■ To be done ■
Reproduce the listing below character for character; drop every image.

▶

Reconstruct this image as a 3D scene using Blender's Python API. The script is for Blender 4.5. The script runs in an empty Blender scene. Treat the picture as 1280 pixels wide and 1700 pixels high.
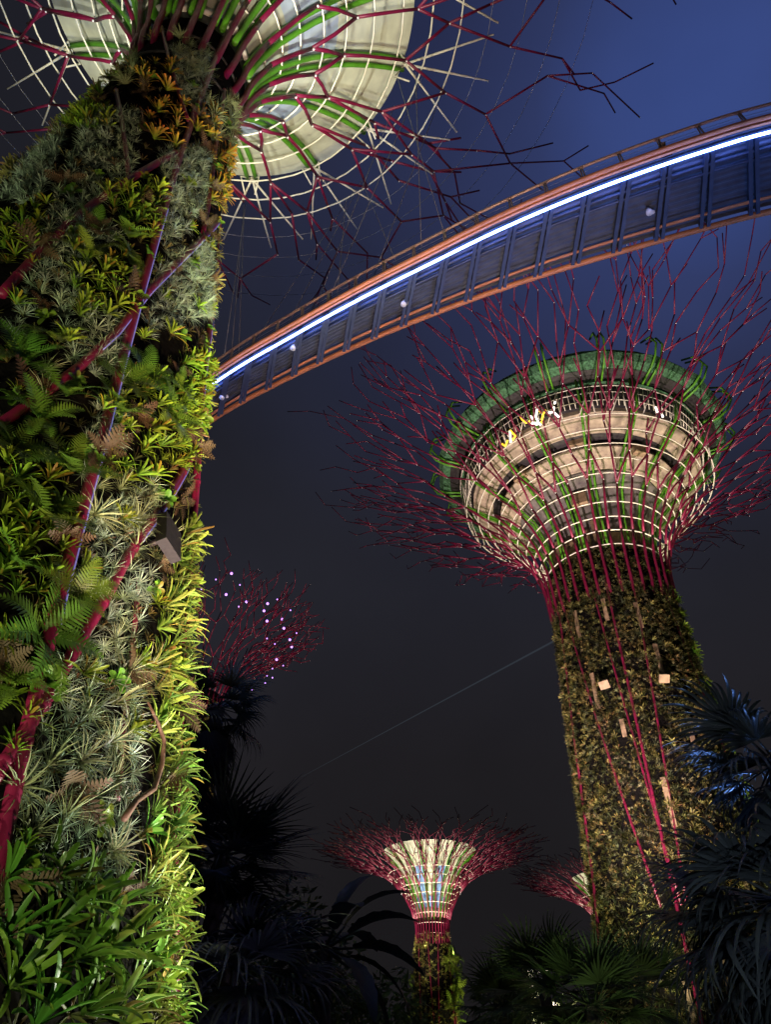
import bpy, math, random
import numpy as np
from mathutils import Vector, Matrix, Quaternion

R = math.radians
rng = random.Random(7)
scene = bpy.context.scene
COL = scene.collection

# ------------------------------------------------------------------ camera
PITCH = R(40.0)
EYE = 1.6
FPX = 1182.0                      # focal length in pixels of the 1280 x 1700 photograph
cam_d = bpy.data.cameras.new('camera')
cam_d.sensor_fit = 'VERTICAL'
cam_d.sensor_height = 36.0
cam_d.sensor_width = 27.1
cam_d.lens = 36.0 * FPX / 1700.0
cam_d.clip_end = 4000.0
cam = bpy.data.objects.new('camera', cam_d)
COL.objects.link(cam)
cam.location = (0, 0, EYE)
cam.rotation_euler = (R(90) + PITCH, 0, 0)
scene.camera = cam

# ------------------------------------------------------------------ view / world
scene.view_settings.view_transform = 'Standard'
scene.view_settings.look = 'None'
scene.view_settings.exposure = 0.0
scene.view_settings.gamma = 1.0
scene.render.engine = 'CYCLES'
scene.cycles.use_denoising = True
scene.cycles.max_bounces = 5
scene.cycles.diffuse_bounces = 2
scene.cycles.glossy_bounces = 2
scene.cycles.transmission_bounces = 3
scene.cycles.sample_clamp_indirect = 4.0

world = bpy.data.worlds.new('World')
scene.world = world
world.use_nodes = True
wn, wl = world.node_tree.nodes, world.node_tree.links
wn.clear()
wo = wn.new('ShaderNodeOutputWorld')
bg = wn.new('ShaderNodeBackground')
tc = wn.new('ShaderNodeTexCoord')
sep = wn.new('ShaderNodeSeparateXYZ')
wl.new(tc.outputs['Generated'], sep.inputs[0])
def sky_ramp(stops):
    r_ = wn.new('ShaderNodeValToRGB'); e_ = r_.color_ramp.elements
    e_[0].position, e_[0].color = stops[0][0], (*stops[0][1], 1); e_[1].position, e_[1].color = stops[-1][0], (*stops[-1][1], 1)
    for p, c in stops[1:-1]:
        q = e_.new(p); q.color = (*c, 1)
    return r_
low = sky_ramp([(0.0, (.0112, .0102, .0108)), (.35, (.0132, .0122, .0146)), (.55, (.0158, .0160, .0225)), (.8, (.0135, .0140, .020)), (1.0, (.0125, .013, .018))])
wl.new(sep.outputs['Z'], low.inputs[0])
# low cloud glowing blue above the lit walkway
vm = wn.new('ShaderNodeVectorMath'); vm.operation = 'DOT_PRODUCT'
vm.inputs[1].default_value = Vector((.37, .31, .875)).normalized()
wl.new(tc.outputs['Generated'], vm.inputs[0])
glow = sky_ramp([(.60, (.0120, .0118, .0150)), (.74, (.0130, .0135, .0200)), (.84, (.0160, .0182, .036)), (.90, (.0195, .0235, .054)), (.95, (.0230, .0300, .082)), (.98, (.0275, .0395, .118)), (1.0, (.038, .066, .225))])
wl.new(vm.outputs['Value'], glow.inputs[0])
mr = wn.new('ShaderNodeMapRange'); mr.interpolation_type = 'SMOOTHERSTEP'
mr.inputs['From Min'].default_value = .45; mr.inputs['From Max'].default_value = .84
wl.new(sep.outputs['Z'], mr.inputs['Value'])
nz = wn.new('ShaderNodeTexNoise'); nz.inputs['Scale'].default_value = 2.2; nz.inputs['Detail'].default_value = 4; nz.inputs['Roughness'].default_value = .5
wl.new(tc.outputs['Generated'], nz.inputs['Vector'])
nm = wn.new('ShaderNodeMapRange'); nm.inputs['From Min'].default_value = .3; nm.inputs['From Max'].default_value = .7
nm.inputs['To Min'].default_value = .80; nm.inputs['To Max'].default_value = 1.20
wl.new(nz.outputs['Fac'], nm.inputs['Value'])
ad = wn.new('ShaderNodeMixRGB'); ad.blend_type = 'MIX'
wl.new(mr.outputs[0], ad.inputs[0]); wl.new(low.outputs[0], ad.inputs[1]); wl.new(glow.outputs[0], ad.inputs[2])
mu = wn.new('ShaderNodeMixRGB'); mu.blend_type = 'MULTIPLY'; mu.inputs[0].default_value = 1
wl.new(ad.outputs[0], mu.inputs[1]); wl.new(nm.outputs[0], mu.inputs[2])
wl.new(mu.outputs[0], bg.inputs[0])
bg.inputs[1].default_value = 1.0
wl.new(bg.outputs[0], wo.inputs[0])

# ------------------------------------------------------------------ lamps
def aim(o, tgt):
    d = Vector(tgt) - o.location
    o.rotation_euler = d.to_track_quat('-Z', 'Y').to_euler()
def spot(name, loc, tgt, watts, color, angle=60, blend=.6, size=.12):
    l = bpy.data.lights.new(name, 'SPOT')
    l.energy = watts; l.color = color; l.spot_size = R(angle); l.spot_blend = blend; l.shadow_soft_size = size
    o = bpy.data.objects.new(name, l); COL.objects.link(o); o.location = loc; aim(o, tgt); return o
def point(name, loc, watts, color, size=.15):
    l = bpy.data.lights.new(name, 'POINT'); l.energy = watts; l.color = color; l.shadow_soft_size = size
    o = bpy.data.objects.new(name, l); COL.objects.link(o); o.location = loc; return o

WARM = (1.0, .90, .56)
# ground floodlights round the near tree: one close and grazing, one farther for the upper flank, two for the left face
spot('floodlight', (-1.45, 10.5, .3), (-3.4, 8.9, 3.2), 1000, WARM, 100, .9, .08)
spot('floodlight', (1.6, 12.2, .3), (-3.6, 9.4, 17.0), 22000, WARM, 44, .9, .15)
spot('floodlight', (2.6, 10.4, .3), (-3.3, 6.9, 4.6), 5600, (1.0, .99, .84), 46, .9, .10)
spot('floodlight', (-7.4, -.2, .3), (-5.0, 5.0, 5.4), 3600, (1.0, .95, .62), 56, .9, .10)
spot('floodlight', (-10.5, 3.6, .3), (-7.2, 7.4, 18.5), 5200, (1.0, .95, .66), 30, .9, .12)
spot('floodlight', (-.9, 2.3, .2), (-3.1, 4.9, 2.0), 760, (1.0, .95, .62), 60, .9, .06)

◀

■ Solution to this task ■
Reconstruct this image as a 3D scene using Blender's Python API. The script is for Blender 4.5. The script runs in an empty Blender scene. Treat the picture as 1280 pixels wide and 1700 pixels high.
import bpy, math, random
import numpy as np
from mathutils import Vector, Matrix, Quaternion

R = math.radians
rng = random.Random(7)
scene = bpy.context.scene
COL = scene.collection

# ------------------------------------------------------------------ camera
PITCH = R(40.0)
EYE = 1.6
FPX = 1182.0                      # focal length in pixels of the 1280 x 1700 photograph
cam_d = bpy.data.cameras.new('camera')
cam_d.sensor_fit = 'VERTICAL'
cam_d.sensor_height = 36.0
cam_d.sensor_width = 27.1
cam_d.lens = 36.0 * FPX / 1700.0
cam_d.clip_end = 4000.0
cam = bpy.data.objects.new('camera', cam_d)
COL.objects.link(cam)
cam.location = (0, 0, EYE)
cam.rotation_euler = (R(90) + PITCH, 0, 0)
scene.camera = cam

# ------------------------------------------------------------------ view / world
scene.view_settings.view_transform = 'Standard'
scene.view_settings.look = 'None'
scene.view_settings.exposure = 0.0
scene.view_settings.gamma = 1.0
scene.render.engine = 'CYCLES'
scene.cycles.use_denoising = True
scene.cycles.max_bounces = 5
scene.cycles.diffuse_bounces = 2
scene.cycles.glossy_bounces = 2
scene.cycles.transmission_bounces = 3
scene.cycles.sample_clamp_indirect = 4.0

world = bpy.data.worlds.new('World')
scene.world = world
world.use_nodes = True
wn, wl = world.node_tree.nodes, world.node_tree.links
wn.clear()
wo = wn.new('ShaderNodeOutputWorld')
bg = wn.new('ShaderNodeBackground')
tc = wn.new('ShaderNodeTexCoord')
sep = wn.new('ShaderNodeSeparateXYZ')
wl.new(tc.outputs['Generated'], sep.inputs[0])
def sky_ramp(stops):
    r_ = wn.new('ShaderNodeValToRGB'); e_ = r_.color_ramp.elements
    e_[0].position, e_[0].color = stops[0][0], (*stops[0][1], 1); e_[1].position, e_[1].color = stops[-1][0], (*stops[-1][1], 1)
    for p, c in stops[1:-1]:
        q = e_.new(p); q.color = (*c, 1)
    return r_
low = sky_ramp([(0.0, (.0112, .0102, .0108)), (.35, (.0132, .0122, .0146)), (.55, (.0158, .0160, .0225)), (.8, (.0135, .0140, .020)), (1.0, (.0125, .013, .018))])
wl.new(sep.outputs['Z'], low.inputs[0])
# low cloud glowing blue above the lit walkway
vm = wn.new('ShaderNodeVectorMath'); vm.operation = 'DOT_PRODUCT'
vm.inputs[1].default_value = Vector((.37, .31, .875)).normalized()
wl.new(tc.outputs['Generated'], vm.inputs[0])
glow = sky_ramp([(.60, (.0120, .0118, .0150)), (.74, (.0130, .0135, .0200)), (.84, (.0160, .0182, .036)), (.90, (.0195, .0235, .054)), (.95, (.0230, .0300, .082)), (.98, (.0275, .0395, .118)), (1.0, (.038, .066, .225))])
wl.new(vm.outputs['Value'], glow.inputs[0])
mr = wn.new('ShaderNodeMapRange'); mr.interpolation_type = 'SMOOTHERSTEP'
mr.inputs['From Min'].default_value = .45; mr.inputs['From Max'].default_value = .84
wl.new(sep.outputs['Z'], mr.inputs['Value'])
nz = wn.new('ShaderNodeTexNoise'); nz.inputs['Scale'].default_value = 2.2; nz.inputs['Detail'].default_value = 4; nz.inputs['Roughness'].default_value = .5
wl.new(tc.outputs['Generated'], nz.inputs['Vector'])
nm = wn.new('ShaderNodeMapRange'); nm.inputs['From Min'].default_value = .3; nm.inputs['From Max'].default_value = .7
nm.inputs['To Min'].default_value = .80; nm.inputs['To Max'].default_value = 1.20
wl.new(nz.outputs['Fac'], nm.inputs['Value'])
ad = wn.new('ShaderNodeMixRGB'); ad.blend_type = 'MIX'
wl.new(mr.outputs[0], ad.inputs[0]); wl.new(low.outputs[0], ad.inputs[1]); wl.new(glow.outputs[0], ad.inputs[2])
mu = wn.new('ShaderNodeMixRGB'); mu.blend_type = 'MULTIPLY'; mu.inputs[0].default_value = 1
wl.new(ad.outputs[0], mu.inputs[1]); wl.new(nm.outputs[0], mu.inputs[2])
wl.new(mu.outputs[0], bg.inputs[0])
bg.inputs[1].default_value = 1.0
wl.new(bg.outputs[0], wo.inputs[0])

# ------------------------------------------------------------------ lamps
def aim(o, tgt):
    d = Vector(tgt) - o.location
    o.rotation_euler = d.to_track_quat('-Z', 'Y').to_euler()
def spot(name, loc, tgt, watts, color, angle=60, blend=.6, size=.12):
    l = bpy.data.lights.new(name, 'SPOT')
    l.energy = watts; l.color = color; l.spot_size = R(angle); l.spot_blend = blend; l.shadow_soft_size = size
    o = bpy.data.objects.new(name, l); COL.objects.link(o); o.location = loc; aim(o, tgt); return o
def point(name, loc, watts, color, size=.15):
    l = bpy.data.lights.new(name, 'POINT'); l.energy = watts; l.color = color; l.shadow_soft_size = size
    o = bpy.data.objects.new(name, l); COL.objects.link(o); o.location = loc; return o

WARM = (1.0, .90, .56)
# ground floodlights round the near tree: one close and grazing, one farther for the upper flank, two for the left face
spot('floodlight', (-1.45, 10.5, .3), (-3.4, 8.9, 3.2), 1000, WARM, 100, .9, .08)
spot('floodlight', (1.6, 12.2, .3), (-3.6, 9.4, 17.0), 22000, WARM, 44, .9, .15)
spot('floodlight', (2.6, 10.4, .3), (-3.3, 6.9, 4.6), 5600, (1.0, .99, .84), 46, .9, .10)
spot('floodlight', (-7.4, -.2, .3), (-5.0, 5.0, 5.4), 3600, (1.0, .95, .62), 56, .9, .10)
spot('floodlight', (-10.5, 3.6, .3), (-7.2, 7.4, 18.5), 5200, (1.0, .95, .66), 30, .9, .12)
spot('floodlight', (-.9, 2.3, .2), (-3.1, 4.9, 2.0), 760, (1.0, .95, .62), 60, .9, .06)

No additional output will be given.